Section 251(c) has six subsections, described below, for which the FCC has written dozens of rules. The six subsections of 251(c) include (1) duty to negotiate under state proceedings under Section 252; (2) interconnection at any “technically feasible point;” (3) unbundled access to network elements, again with reference to Section 252; (4) resale obligations; (5) notice of changes in “transmission and routing of services;” and (6) collocation requirements.
These requirements reduced investment in wireline networks and spawned more than a decade of litigation, some of which went to the Supreme Court. Moreover, these requirements led to the development of an entire new industry, based on offering services under 251(c) through resale and unbundling requirements. No doubt, after the FCC’s network neutrality order, a new industry will develop to resale broadband services offered by landline telephone companies under federal regulatory conditions. None of this will encourage additional investment by these companies.
**Telecommunications carriers are subject to billions of dollars of taxes and fees from which Internet service providers are currently exempt.** The FCC has no precedent for using forbearance authority to exempt some telecommunications services from taxes and fees while allowing other telecommunications services to pay them.
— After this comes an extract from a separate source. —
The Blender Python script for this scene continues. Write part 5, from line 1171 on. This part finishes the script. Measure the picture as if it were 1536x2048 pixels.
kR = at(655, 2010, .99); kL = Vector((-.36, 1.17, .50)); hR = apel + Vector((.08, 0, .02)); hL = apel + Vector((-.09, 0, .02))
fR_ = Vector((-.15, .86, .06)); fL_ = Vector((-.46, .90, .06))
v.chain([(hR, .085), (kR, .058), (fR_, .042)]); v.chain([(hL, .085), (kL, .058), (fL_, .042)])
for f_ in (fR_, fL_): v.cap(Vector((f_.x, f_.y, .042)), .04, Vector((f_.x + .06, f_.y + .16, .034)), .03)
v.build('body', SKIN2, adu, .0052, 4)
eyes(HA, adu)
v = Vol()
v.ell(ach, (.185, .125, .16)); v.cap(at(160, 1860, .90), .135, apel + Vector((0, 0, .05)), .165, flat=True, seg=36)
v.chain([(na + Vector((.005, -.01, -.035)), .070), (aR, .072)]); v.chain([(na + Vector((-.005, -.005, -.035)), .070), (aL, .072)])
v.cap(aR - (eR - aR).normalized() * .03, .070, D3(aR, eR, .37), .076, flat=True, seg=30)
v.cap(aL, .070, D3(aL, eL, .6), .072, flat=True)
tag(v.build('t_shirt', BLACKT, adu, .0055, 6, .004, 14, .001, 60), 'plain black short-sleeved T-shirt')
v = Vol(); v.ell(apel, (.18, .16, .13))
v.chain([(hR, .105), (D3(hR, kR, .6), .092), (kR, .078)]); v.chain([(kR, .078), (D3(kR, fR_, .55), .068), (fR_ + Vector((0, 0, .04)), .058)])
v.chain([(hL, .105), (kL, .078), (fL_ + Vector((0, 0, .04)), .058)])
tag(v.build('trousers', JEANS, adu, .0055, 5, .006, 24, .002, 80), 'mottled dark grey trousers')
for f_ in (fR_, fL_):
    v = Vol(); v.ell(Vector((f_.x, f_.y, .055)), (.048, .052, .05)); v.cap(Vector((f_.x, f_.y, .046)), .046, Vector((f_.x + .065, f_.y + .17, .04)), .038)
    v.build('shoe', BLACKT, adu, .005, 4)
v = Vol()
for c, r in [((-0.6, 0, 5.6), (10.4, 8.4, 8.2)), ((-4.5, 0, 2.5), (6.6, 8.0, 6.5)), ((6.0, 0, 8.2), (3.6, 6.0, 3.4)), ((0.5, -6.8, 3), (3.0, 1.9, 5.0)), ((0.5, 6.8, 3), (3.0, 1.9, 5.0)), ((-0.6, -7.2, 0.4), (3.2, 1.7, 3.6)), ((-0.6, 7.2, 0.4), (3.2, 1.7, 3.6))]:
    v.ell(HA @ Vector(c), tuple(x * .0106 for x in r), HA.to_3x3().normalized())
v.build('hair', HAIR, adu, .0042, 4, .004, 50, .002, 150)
Don’t expect any effort to use forbearance in this area to go unchallenged.
Of course, none of the legal frailties of forbearance will matter if the courts find unlawful the designation of broadband and Internet services as the equivalent of dial-tone telephone services. One cannot ignore the likelihood that an indulgent court somewhere will defer to the FCC expanding the definition of telecommunications service. For even an indulgent court to defer to the FCC on unprecedented and undocumented authority to forbear willy-nilly is a less likely outcome.
The nightmare scenario for the Internet, the American economy, and the American consumer is that the FCC designates the Internet as a telecommunications service but federal law does not allow the FCC fully to apply forbearance. That nightmare is not a remote possibility but an all-too-possible outcome. Neither Congress nor a future Commission can immediately undo the damage of a harmful FCC order on network neutrality. The FCC should reflect carefully on that nightmare before proceeding.